Post by LordVaderUK » Thu Jun 18, 2020 12:53 pm

Adam James wrote:
Thu Jun 18, 2020 10:42 am
Thanks guys.

I don't want to use trickery like compaction or emulators unless I get desperate. A big part of the fun for me is nostalgia; I'm writing it on a real BBC B and imagining it's the early 80's and I've just got hold of a BBC:)

I am willing to go that route if I must but it will sap a lot of the sense of satisfaction.

Looking at that memory map on 8BS, it seems positively 'the idea' / 'encouraged' to lower PAGE then? I just want to make sure it was safe to do so and that I'm not going to be heading down a route which will take even more time to undo.
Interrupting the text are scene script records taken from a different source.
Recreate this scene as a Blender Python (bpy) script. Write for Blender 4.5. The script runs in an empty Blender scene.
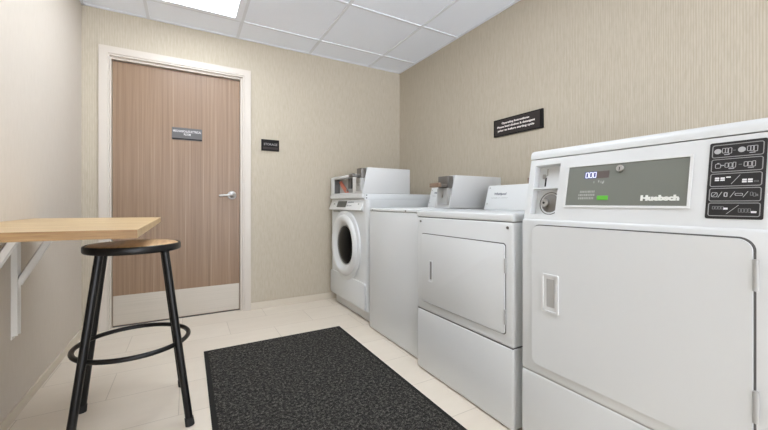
import bpy, bmesh, math, random
from mathutils import Vector, Matrix
random.seed(4)
C = bpy.context.scene
COL = C.collection
PI = math.pi

# ------------------------------------------------------------ materials
def srgb(r, g, b):
    f = lambda c: (c/255/12.92) if c/255 <= .04045 else ((c/255+.055)/1.055)**2.4
    return (f(r), f(g), f(b), 1)

def mat(name, col, rough=.5, metal=0, emis=None, estr=0, spec=.5, coat=0):
    m = bpy.data.materials.new(name); m.use_nodes = True
    b = m.node_tree.nodes['Principled BSDF']
    b.inputs['Base Color'].default_value = col
    b.inputs['Roughness'].default_value = rough
    b.inputs['Metallic'].default_value = metal
    b.inputs['Specular IOR Level'].default_value = spec
    b.inputs['Coat Weight'].default_value = coat
    if emis:
        b.inputs['Emission Color'].default_value = emis
        b.inputs['Emission Strength'].default_value = estr
    return m

def nodes(m):
    return m.node_tree.nodes, m.node_tree.links, m.node_tree.nodes['Principled BSDF']

def coords(N, L, scale, kind='Object', rot=(0,0,0), loc=(0,0,0)):
    tc = N.new('ShaderNodeTexCoord'); mp = N.new('ShaderNodeMapping')
    mp.inputs['Scale'].default_value = scale
    mp.inputs['Rotation'].default_value = rot
    mp.inputs['Location'].default_value = loc
    L.new(tc.outputs[kind], mp.inputs['Vector'])
    return mp.outputs['Vector']

def noise(N, L, vec, scale=1, detail=3, rough=.5):
    n = N.new('ShaderNodeTexNoise'); n.inputs['Scale'].default_value = scale
    n.inputs['Detail'].default_value = detail; n.inputs['Roughness'].default_value = rough
    L.new(vec, n.inputs['Vector']); return n.outputs['Fac']

def ramp(N, L, fac, stops):
    r = N.new('ShaderNodeValToRGB'); e = r.color_ramp.elements
    while len(e) < len(stops): e.new(.5)
    for i, (p, c) in enumerate(stops): e[i].position = p; e[i].color = c
    L.new(fac, r.inputs['Fac']); return r.outputs['Color']

def bump(N, L, b, h, strength, dist=.002):
    k = N.new('ShaderNodeBump'); k.inputs['Strength'].default_value = strength
    k.inputs['Distance'].default_value = dist
    L.new(h, k.inputs['Height']); L.new(k.outputs['Normal'], b.inputs['Normal'])

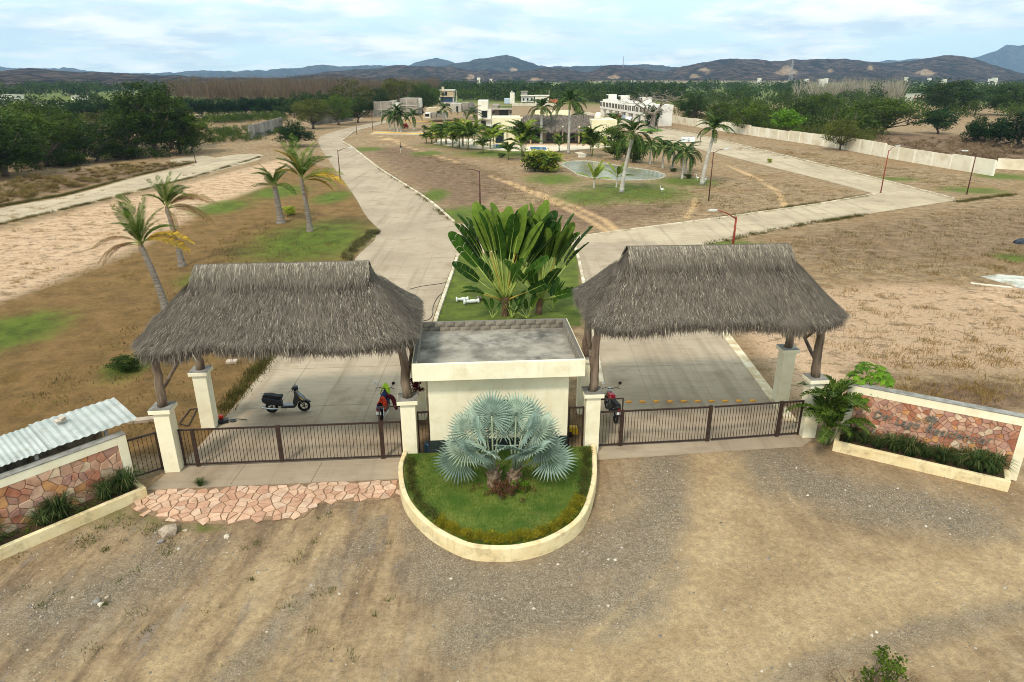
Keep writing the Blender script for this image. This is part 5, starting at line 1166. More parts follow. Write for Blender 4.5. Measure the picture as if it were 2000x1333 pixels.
# white baluster pieces lying on the median lawn
PLAS = mat('white_plaster', S(220, 222, 216), S(190, 192, 184), 5, .8, .2, 20); PLASG = mat('grey_plaster', S(128, 120, 106), S(96, 90, 80), 5, .95)
def baluster(label, u, v, rz, L, m):
    b = MB(); pr = [(0, 0), (.16, 0), (.16, .06), (.11, .10), (.075, .18), (.09, .3), (.12, .42), (.12, L - .25), (.08, L - .16), (.11, L - .09), (.15, L - .05), (.15, L), (0, L)]
    b.lathe(pr, (0, 0, .15), 14, axis='x'); o = tag(b.build('baluster', m, smooth=False), label, 'baluster', 'baluster pieces lying on the grass'); p = G(u, v); o.location = (p.x, p.y, 0); o.rotation_euler = (0, 0, rz)
baluster('white baluster lying on the grass, nearest the left road kerb', 891, 590, R(12), .75, PLAS); baluster('white baluster lying in the middle of the three', 906, 595, R(18), .95, PLAS); baluster('short weathered grey baluster piece beside the white ones', 932, 588, R(20), .45, PLASG)
# ================================================================== wind-blown coconut palms on the left lawn
def coco(label, u, v, h, lean, fr, seed, r=.14):
    p = G(u, v); t = thing('coconut_palm', label, 'palm tree', (p.x, p.y, 0), 0, 'coconut palms on the dry lawn'); _, top = palm_trunk(t, h, r, lean, base=1.7)
    b = MB(); b.tube([top - Vector((0, 0, .25)), top + Vector((0, 0, .25))], [r * .9, r * .6], 8); b.build('crown_heart', FIB, t)
    rr = random.Random(seed)
    for (k, az, el, L) in fr: put_frond(t, k, rr.randrange(2), top + Vector((0, 0, rr.uniform(-.1, .25))), R(az), R(el), L, rr.uniform(-.5, .5))
coco('coconut palm with brown and yellow drooping fronds next to the scooter gate roof', 326, 612, 3.9, (-.9, .3), [('up', 130, 80, 3.0), ('up', 60, 76, 3.0), ('up', 20, 68, 2.6), ('up', 160, 72, 2.7), ('up', -20, 60, 2.1), ('fresh', 250, 70, 2.6), ('up', 90, 62, 2.6), ('fresh', -60, 35, 1.7), ('yellow', 4, 14, 3.1), ('yellow', -6, 6, 2.9), ('brown', 176, 18, 2.7), ('brown', 186, 4, 2.6), ('brown', 194, -6, 2.4), ('up', 300, 66, 2.0), ('up', 110, 84, 3.1), ('coco', 30, 46, 2.4), ('coco', 150, 48, 2.3), ('coco', 280, 50, 2.2)], 1, .2)
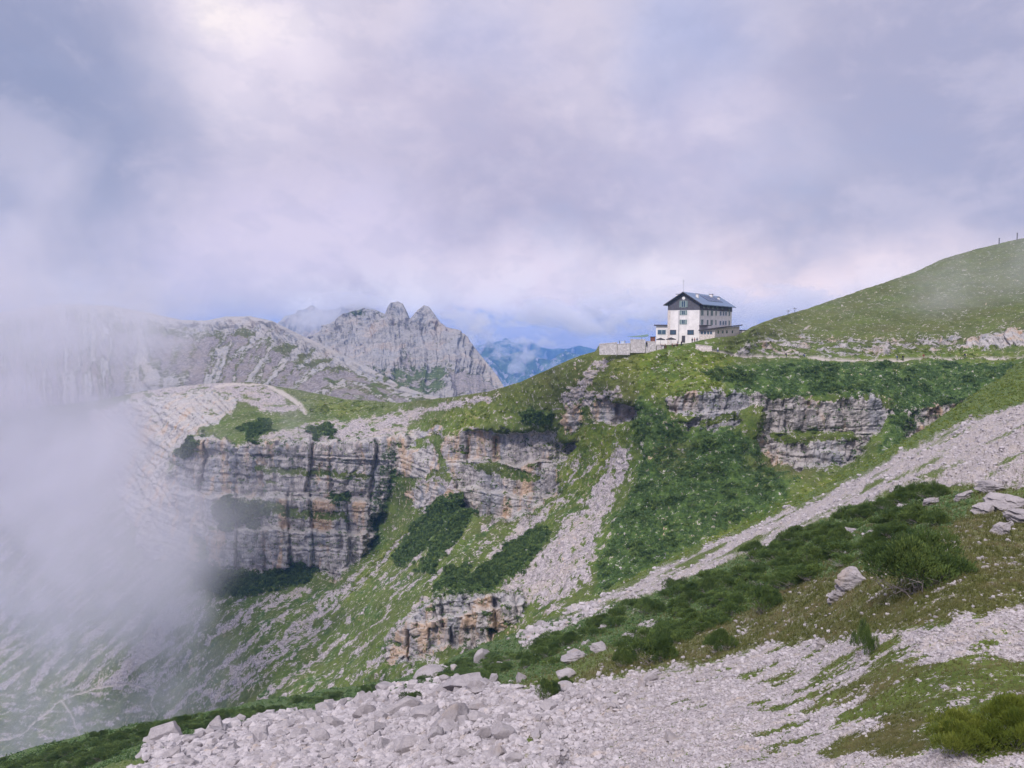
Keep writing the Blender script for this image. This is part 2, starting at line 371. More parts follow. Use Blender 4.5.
# ---- the far side of the combe: headwall cliffs, grassy ridge with the hut, hill on the right, valley floor on the left
ftop = curve([(-500,430),(-200,425),(0,412),(100,400),(150,390),(200,384),(250,382),(300,390),(345,399),(400,403),(440,398),(460,396),(490,391),(520,382),(555,366),(580,356),(600,350),(640,348.5),(690,343.5),(700,340.8),(715,337.8),(735,336.5),(743,332.5),(750,328),(760,323.5),(780,316.7),(800,311),(832,300.5),(870,287.4),(911,274),(944,259),(976,249.5),(1000,244),(1024,238),(1100,212),(1300,170)])
fbot = curve([(-500,900),(0,830),(150,800),(300,770),(450,730),(560,680),(620,640),(700,600),(850,540),(960,470),(1024,430),(1100,400),(1300,330)])
FPT = [(1024,362,216),(1200,300,240),(900,358,236),(800,356,240),(720,351,226),(740,345,236),(690,346,228),(640,350,231),(600,352,237),
 (1024,238,460),(960,258,440),(900,283,400),(850,300,370),(800,318,330),(760,323,280),(745,331,250),(715,338,226),(732,337,229),(700,341,227),(1200,190,480),(1300,170,490),
 (1024,330,258),(900,332,280),(820,345,258),(1024,290,340),(900,310,330),(1200,250,330),
 (680,395,204),(730,396,203),(770,397,202),(830,399,202),(880,399,203),(960,402,206),(700,432,197),(740,430,195),(770,464,192),(840,468,190),(900,432,197),(950,410,199),
 (620,420,226),(600,400,236),(640,480,206),(600,540,196),(700,500,182),(620,580,166),(720,530,166),(800,490,168),(880,458,176),(960,405,192),
 (560,640,150),(700,580,142),(850,520,142),(1024,420,165),(1200,350,175),(1300,330,180),
 (560,370,250),(520,383,275),(490,393,295),(460,398,318),(560,430,260),(580,470,248),(520,438,274),(450,438,300),(500,480,266),(520,518,261),(470,522,267),(450,475,290),
 (450,560,238),(480,600,208),(420,600,222),(400,650,192),(430,690,165),(500,650,178),(540,560,214),(450,725,150),(360,640,250),
 (400,442,346),(300,442,352),(220,442,372),(400,500,337),(300,520,340),(220,520,355),(380,555,326),(300,578,330),(210,580,345),(350,600,285),(280,630,285),(220,660,295),(150,700,340),(300,700,230),(250,740,225),(150,790,280),(0,735,390),(60,700,400),(0,830,300),(100,640,410),(0,600,500),(-200,600,520),(-200,800,330),(100,540,440),(0,450,580),(-200,430,600),(100,440,520),(170,450,425),(-500,430,620),(-500,880,300),
 (400,408,410),(350,408,430),(300,402,450),(250,395,470),(200,390,500),(150,395,520),(380,430,362),(250,425,388),(440,402,335)]
fdepth0 = tps(FPT, .003)
def cliff_wall(polys, base, tiers, butt, seed, but_w=34.):
    """a standing wall: distance follows the bearing only, set back in tiers, with buttresses"""
    return dict(polys=polys, base=curve(base), tiers=tiers, butt=butt, seed=seed, w=but_w)
def fdepth(px, py):
    D = fdepth0(px, py)
    for c in WALLS:
        m = region(px, py, c['polys'], 4.5, 8, 10, 12); m = blur(m, 1); k = m > .001
        if not k.any(): continue
        a, b_ = px[k], py[k]; w = c['base'](a)
        for (y0, slope, dep) in c['tiers']:
            edge_ = y0+slope*(a-c['polys'][0][0][0])+7*noise(a/22., 0*a, seed=c['seed']+3); w = w-dep*sstep(-2.5, 2.5, b_-edge_)
        q = a/c['w']+.5*noise(a/40., b_/90., seed=c['seed']); f = q-np.floor(q); prof = (.35+.65*np.minimum(1, 1.5*np.sqrt(np.clip(1-(2*f-1)**2, 0, 1))))*(.75+.5*f)
        low = b_ > (c['tiers'][0][0] if c['tiers'] else 0)
        q2 = a/(c['w']*.8)+.37+.4*noise(a/30., b_/90., seed=c['seed']+1); f2 = q2-np.floor(q2); prof2 = (.35+.65*np.minimum(1, 1.5*np.sqrt(np.clip(1-(2*f2-1)**2, 0, 1))))*(.75+.5*f2)
        w = w-c['butt']*(np.where(low, prof2, prof)*(.45+.6*rnd(np.where(low, q2, q), 1*low, 0, c['seed']))-.6)
        D[k] = D[k]*(1-m[k])+w*m[k]
    return D
CL1 = [(170,455),(200,434),(240,443),(290,441),(350,441),(408,436),(414,444),(395,470),(386,500),(374,520),(370,553),(335,581),(300,562),(270,578),(250,570),(212,572),(208,545),(180,520),(172,480)]
CL0 = [(90,412),(140,398),(200,392),(240,398),(230,415),(200,430),(165,460),(190,520),(200,560),(150,560),(120,500),(95,450)]
CL2 = [(440,437),(470,429),(510,433),(556,430),(562,445),(579,440),(556,470),(560,492),(530,516),(498,522),(463,514),(458,490),(446,470)]
CL2B = [(396,452),(434,445),(440,464),(425,478),(398,474)]
CL2C = [(402,492),(440,482),(456,494),(450,509),(416,512)]
CL2D = [(560,425),(566,405),(582,402),(582,420),(574,432)]
CL3 = [(592,404),(606,399),(625,400),(641,410),(640,420),(612,426),(596,421)]
CL4 = [(664,398),(700,392),(768,394),(766,402),(742,412),(736,428),(712,433),(682,425),(694,418),(668,410)]
CL5 = [(762,400),(800,397),(830,402),(880,396),(893,412),(880,432),(868,448),(842,468),(806,468),(770,464),(756,440),(764,425)]
CL6 = [(905,412),(945,402),(965,402),(963,416),(935,436),(900,441)]
CL7 = [(386,645),(424,602),(440,596),(500,592),(524,596),(522,622),(470,650),(440,648),(415,664),(386,664)]
CL8 = [(966,342),(990,336),(1030,328),(1300,290),(1300,325),(1030,347),(984,349),(957,347)]
CL8b = [(905,349),(960,339),(970,344),(970,350),(905,354)]
CL9 = [(735,352),(745,345),(770,338),(810,338),(880,342),(960,337),(975,345),(900,352),(880,354),(760,354)]
CL10 = [(395,436),(440,425),(445,432),(400,446)]
WALLS = [cliff_wall([CL1], [(170,385),(212,360),(250,350),(300,347),(350,343),(400,338),(420,333)], [(492,.05,7),(524,.05,7)], 5.5, 401),
 cliff_wall([CL2], [(390,322),(450,300),(520,281),(585,264)], [(462,0,5),(486,.1,4)], 3.8, 411, 31.), cliff_wall([CL5], [(756,204),(893,203)], [(434,0,2.5),(452,0,2)], 2.6, 421, 47.),
 cliff_wall([CL4], [(664,206),(768,203)], [(412,0,2.)], 2.5, 431, 30.), cliff_wall([CL6], [(900,204),(965,205)], [(424,0,1.5)], 2., 441, 22.),
 cliff_wall([CL7], [(386,212),(430,197),(524,188)], [(628,-.2,4)], 4., 451, 26.), cliff_wall([CL3], [(590,240),(641,232)], [], 3., 461, 20.)]
SC_P = [(255,445),(275,432),(320,424),(360,418),(420,408),(470,398),(500,394),(490,402),(440,410),(412,420),(405,436),(350,442),(290,442)]
SC_P2 = [(110,410),(150,388),(205,382),(260,383),(285,398),(300,412),(270,415),(250,402),(200,400),(160,408),(120,430)]
SC1 = [(616,446),(629,449),(624,478),(611,505),(603,524),(596,550),(588,582),(560,598),(530,606),(505,592),(500,582),(530,568),(548,548),(564,528),(586,504),(604,474)]
SC1b = [(455,590),(500,545),(525,520),(575,495),(560,505),(530,535),(488,575)]
SC2 = [(558,398),(575,384),(600,360),(612,358),(600,372),(585,388),(600,392),(620,388),(628,396),(600,402),(575,410)]
SC3 = [(183,706),(240,668),(300,622),(345,582),(372,560),(366,570),(330,608),(290,640),(240,684),(200,704)]
SC4 = [(420,475),(470,485),(455,500),(430,520),(418,500)]
FL_PINES = [[(394,562),(415,528),(440,500),(460,494),(465,506),(447,524),(428,548),(408,566)],[(418,572),(436,545),(462,512),(478,514),(455,545),(432,575)],
 [(433,593),(448,572),(466,565),(468,578),(452,590)],[(449,595),(478,572),(512,545),(545,529),(550,540),(520,575),(488,590)],
 [(192,572),(205,562),(235,572),(262,575),(300,563),(318,572),(300,584),(240,596),(200,588)],[(214,508),(226,497),(240,505),(262,503),(272,514),(254,518),(262,530),(240,524),(222,532)],
 [(238,428),(262,420),(274,434),(250,442)],[(176,455),(192,438),(200,442),(184,460)],[(524,414),(540,410),(554,412),(550,421),(528,423)],
 [(310,430),(330,426),(335,434),(315,440)],[(333,497),(348,494),(352,500),(335,503)]]
FL_SHRUB = [[(378,478),(388,448),(396,446),(398,470),(388,500),(378,524),(384,540),(370,556),(372,520)],[(640,398),(662,412),(684,428),(740,432),(756,448),(766,466),(800,480),(770,505),(700,540),(640,572),(596,596),(600,560),(622,515),(636,480),(640,450),(632,424)],
 [(700,372),(760,364),(850,362),(1024,366),(1100,360),(1100,400),(960,404),(905,410),(880,396),(765,396),(735,392)],[(892,402),(930,395),(920,425),(900,445),(880,460),(884,436)]]
FL_BRIGHT = [[(600,372),(640,352),(700,350),(740,358),(722,372),(760,372),(735,385),(690,392),(650,398),(628,392),(640,378),(590,382)],[(700,540),(770,505),(842,472),(880,458),(960,405),(1000,380),(1040,380),(960,440),(850,500),(740,550)],[(540,445),(600,425),(640,425),(625,445),(590,490),(560,510),(540,520),(556,480)],[(400,530),(455,505),(400,560),(350,600),(330,600),(372,556)],
 [(415,430),(450,412),(500,398),(545,385),(520,410),(470,430),(430,436)],[(300,398),(360,402),(385,408),(340,418),(300,408)],[(860,350),(920,348),(1000,354),(1030,356),(1000,362),(860,358)]]
FL_DARKG = [[(640,398),(700,430),(760,470),(690,490),(640,480)]]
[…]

I don't think I'll need to load any data files, it's not that sort of program.
As the OP I have made good use of the PACK utility. I develop and debug code in BBC BASIC using the SDLIDE editor, then copy it across to the B2 emulator for testing where (if necessary) I PACK the code. Finally I'll port it across to the actual BBC hardware for a final test.

I appreciate your want to keep things 'pure', but with all the advantages of fast computers these days it seems a bit mad not to make use of them for development. It will take you a lot longer if you just restrict yourself to developing on the actual hardware.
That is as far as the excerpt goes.